I have just learned that there are some adjectives with optional umlaut-ification (e.g. rot) as opposed to required or prohibited (in comparatives and superlatives).

So... is there some general sense of the optional effect? Like is the decision to use the optional umlaut more old-fashioned or formal or more regionally a trait? [I am trying to make sure I don't lose my Kinderaustrian, in the course of learning German. ;)]

FWIW, below site says that it is unusual to decide for the optional umlaut. So is it OK, if I just ignore them in my own writing, speaking? Just knowing they are out there in some texts, speech, for recognition?


  • As they are optional, it is ok to ignore them by definition ;) That said, it depends - and they are rare to begin with. Your example of 'rot' - how often do you really need the comparative of a color?
    – Hulk
    Commented Aug 13, 2023 at 20:18
  • I could imagine saying redder. In any case, the list of words contains several, which would be quite normal as comparatives (see list in the link I gave).
    – Ami guest
    Commented Aug 13, 2023 at 23:10
  • Plus I'm still curious what determines the tendency to use them in option situations. Is it old fashioned? Regional?
    – Ami guest
    Commented Aug 13, 2023 at 23:11
  • Whiter shade of pale is a phrase in English. youtube.com/watch?v=CJxpKlTID2Q So, I could see saying about a redhead buddy who doesn't take it the wrong way...or a gal I'm chatting up, that she's redder than others (or even the reddest!)
    – Ami guest
    Commented Aug 15, 2023 at 15:33

2 Answers 2

  1. There is no difference in meaning between the versions that add an Umlaut and those that don't.
  2. There is also, likely, no difference in register between the two versions.
  3. There may be a bit more of a tendency to use the Umlaut versions in the southern half of German-speaking regions (These dialects tend to add Umlauts in a lot of other cases as well).
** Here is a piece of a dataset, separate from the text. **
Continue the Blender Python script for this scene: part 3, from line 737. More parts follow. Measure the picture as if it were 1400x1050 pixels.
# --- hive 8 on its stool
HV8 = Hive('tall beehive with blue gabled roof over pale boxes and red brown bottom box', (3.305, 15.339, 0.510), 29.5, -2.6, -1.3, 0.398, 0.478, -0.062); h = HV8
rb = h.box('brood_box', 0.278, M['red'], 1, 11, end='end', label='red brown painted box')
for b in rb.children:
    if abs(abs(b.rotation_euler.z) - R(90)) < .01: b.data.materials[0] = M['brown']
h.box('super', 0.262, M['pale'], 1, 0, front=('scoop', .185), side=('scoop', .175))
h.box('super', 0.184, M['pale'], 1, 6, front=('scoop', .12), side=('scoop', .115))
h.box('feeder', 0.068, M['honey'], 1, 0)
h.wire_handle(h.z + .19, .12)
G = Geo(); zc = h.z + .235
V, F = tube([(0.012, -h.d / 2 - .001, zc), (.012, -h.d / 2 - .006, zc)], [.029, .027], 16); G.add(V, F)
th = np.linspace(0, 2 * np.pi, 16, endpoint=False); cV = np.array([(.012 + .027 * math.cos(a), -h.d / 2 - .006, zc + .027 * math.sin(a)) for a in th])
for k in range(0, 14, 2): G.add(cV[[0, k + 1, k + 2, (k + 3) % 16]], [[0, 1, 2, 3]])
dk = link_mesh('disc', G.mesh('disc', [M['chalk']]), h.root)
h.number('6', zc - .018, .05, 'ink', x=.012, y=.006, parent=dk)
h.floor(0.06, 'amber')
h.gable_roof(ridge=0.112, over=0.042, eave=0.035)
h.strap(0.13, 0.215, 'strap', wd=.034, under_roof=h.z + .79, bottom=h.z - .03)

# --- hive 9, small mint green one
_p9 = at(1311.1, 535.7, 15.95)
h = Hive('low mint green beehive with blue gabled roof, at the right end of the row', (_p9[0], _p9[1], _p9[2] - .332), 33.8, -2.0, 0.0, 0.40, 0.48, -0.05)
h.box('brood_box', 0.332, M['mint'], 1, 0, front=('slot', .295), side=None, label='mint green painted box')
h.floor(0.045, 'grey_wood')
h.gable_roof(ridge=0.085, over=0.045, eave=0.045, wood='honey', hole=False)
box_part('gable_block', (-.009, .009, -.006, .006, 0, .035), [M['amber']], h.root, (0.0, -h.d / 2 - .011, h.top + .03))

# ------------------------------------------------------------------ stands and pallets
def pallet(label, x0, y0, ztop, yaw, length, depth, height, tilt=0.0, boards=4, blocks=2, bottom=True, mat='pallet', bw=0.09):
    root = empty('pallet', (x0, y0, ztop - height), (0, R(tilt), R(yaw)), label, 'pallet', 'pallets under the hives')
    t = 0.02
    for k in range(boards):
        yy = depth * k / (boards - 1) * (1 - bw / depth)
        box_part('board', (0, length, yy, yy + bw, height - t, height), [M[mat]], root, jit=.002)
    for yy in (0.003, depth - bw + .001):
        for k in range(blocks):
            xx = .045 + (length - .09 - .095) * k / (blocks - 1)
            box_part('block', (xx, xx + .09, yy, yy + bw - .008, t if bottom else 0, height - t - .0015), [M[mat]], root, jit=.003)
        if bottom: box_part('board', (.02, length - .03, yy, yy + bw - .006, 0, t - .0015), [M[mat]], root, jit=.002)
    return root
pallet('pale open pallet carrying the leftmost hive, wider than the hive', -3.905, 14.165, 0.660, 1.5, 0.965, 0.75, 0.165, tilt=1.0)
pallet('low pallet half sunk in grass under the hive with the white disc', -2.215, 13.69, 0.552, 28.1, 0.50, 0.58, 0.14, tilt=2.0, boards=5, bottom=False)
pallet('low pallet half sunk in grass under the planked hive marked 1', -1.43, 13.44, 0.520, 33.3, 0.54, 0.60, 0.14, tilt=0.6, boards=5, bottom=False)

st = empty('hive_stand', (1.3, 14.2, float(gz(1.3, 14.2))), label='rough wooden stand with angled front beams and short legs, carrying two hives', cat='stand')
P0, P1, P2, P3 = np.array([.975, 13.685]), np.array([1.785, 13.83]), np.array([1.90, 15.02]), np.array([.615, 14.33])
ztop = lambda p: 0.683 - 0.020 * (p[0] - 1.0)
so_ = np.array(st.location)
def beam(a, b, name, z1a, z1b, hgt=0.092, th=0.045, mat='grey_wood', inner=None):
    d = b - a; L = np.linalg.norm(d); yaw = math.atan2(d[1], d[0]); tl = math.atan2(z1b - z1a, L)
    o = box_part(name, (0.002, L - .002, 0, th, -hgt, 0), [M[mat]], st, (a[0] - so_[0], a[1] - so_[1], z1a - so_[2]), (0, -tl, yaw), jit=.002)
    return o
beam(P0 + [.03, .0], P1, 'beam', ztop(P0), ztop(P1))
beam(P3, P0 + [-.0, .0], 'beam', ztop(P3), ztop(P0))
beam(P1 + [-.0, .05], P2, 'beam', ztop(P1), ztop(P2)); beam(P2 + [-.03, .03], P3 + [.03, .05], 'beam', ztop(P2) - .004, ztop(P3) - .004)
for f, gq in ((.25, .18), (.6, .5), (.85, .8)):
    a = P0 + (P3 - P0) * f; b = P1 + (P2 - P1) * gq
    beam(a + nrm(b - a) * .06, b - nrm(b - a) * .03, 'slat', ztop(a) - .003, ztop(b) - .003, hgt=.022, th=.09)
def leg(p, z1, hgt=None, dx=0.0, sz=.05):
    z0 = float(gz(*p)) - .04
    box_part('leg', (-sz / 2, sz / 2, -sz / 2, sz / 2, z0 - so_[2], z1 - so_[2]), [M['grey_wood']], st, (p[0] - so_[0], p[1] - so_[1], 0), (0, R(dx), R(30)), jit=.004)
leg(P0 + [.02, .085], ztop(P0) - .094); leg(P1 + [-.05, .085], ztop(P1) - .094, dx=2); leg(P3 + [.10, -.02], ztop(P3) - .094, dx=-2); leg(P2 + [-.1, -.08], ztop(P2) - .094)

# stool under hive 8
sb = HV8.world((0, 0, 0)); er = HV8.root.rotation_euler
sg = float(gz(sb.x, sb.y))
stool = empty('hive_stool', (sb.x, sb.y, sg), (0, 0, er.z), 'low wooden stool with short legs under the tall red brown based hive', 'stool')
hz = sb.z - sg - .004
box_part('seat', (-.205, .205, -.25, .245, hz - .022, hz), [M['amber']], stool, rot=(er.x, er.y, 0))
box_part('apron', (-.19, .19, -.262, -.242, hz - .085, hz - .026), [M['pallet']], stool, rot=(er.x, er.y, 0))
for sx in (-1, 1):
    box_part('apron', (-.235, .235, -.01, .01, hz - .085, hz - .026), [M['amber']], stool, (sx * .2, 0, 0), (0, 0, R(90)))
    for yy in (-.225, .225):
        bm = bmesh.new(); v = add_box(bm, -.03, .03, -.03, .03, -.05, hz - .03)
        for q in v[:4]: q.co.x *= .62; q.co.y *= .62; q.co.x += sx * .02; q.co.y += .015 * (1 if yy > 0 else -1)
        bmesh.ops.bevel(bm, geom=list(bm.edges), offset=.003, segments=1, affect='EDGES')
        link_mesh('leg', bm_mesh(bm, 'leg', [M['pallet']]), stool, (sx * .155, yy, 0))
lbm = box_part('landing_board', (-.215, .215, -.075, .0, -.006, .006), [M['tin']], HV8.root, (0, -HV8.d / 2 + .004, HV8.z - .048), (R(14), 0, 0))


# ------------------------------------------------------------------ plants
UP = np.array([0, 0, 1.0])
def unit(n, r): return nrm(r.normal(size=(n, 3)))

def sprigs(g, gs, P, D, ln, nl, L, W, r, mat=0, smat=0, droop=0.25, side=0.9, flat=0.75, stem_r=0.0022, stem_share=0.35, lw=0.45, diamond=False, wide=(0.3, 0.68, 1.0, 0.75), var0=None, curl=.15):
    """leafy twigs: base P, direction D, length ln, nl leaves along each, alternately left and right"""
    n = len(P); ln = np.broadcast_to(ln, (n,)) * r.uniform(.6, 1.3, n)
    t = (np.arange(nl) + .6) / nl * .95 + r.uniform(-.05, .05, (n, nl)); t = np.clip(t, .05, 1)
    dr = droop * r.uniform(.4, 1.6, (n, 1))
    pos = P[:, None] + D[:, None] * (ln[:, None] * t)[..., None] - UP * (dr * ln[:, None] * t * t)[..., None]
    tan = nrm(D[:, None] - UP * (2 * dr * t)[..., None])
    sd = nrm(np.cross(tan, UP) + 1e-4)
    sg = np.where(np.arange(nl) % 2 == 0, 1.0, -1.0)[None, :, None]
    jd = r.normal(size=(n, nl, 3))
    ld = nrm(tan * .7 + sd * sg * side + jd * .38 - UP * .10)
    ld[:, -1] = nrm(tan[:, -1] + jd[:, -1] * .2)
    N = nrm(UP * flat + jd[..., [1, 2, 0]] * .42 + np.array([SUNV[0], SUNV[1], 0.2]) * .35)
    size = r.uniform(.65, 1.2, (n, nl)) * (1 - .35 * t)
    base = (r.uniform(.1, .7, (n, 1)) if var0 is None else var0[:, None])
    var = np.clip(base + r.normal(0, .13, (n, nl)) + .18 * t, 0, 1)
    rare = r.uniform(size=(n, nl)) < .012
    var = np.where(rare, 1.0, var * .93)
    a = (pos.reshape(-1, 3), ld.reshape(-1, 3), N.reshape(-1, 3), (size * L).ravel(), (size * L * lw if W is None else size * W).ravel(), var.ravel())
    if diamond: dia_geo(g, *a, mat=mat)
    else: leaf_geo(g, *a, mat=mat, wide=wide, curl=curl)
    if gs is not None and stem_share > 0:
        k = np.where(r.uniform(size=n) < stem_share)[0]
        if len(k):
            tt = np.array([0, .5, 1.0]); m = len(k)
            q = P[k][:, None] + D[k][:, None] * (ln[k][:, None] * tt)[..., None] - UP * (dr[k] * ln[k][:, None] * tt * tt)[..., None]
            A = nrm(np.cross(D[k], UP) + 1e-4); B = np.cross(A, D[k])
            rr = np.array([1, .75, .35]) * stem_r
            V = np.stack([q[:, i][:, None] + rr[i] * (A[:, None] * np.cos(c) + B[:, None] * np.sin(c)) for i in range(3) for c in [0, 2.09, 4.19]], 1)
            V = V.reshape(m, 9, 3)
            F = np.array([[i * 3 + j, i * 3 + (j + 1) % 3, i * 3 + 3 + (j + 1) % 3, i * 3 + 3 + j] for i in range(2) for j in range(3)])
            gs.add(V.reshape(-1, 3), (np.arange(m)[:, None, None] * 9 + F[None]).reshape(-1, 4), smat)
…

As with just about every optional part of the language, it's your choice whether you want to actively use the Umlaut versions. Remember, however, that learning German may provide you with lots more challenges to master than this relatively minor details. Don't be surprised when you come across them, but I would, depending on your level of mastership of the language, just ignore them.

  • I have a bazillion challenges with the language. Feeling pretty good about my progress though. Usually I give up. But have been at self study for several weeks now.
    – Ami guest
    Commented Aug 14, 2023 at 13:47
  • I prioritize speech (but already have a good accent), then reading (children's books, just for immersion, not for every word knowing), then vocabulary study, then grammar. This makes me less likely to give up. In English, we say "perfect is the enemy of better". This was really just a one off curious question that I thought was worth outsourcing. Seems like people like talking about nuance of language. But, yeah...I got a butt-ton of normal things to learn!
    – Ami guest
    Commented Aug 14, 2023 at 13:47
  • It's Das Bessere ist des Guten Feind. in German. Allegedly from Italian Il meglio è l'inimico del bene and made popular by Voltaire.
    – Janka
    Commented Aug 14, 2023 at 15:28
  • Ach so... youtube.com/watch?v=wcQj8Ey9SsY ;-)
    – Ami guest
    Commented Aug 14, 2023 at 16:20

As an Austrian native speaker, I'd opt for the Umlaut in most of these examples. Most definitely for 'schmäler'.

That said, I wouldn't be surprised if other native speakers choose differently, or express uncertainty in how to form the comparative correctly.

Many of these comparatives are rarely used in day to day conversation, and there are often alternatives. There are specific names for many colors, and being wet is often considered an absolute state. Still, the comparative exists, if only to be able to say

Nässer kann ich ohnehin nicht mehr werden.

Something that is not completly wet is either only 'feucht' (moist/damp), or only some parts are wet, etc.

  • Thanks, man. I could see saying this cloth is wetter than that cloth. (Or same with people, animals, etc.)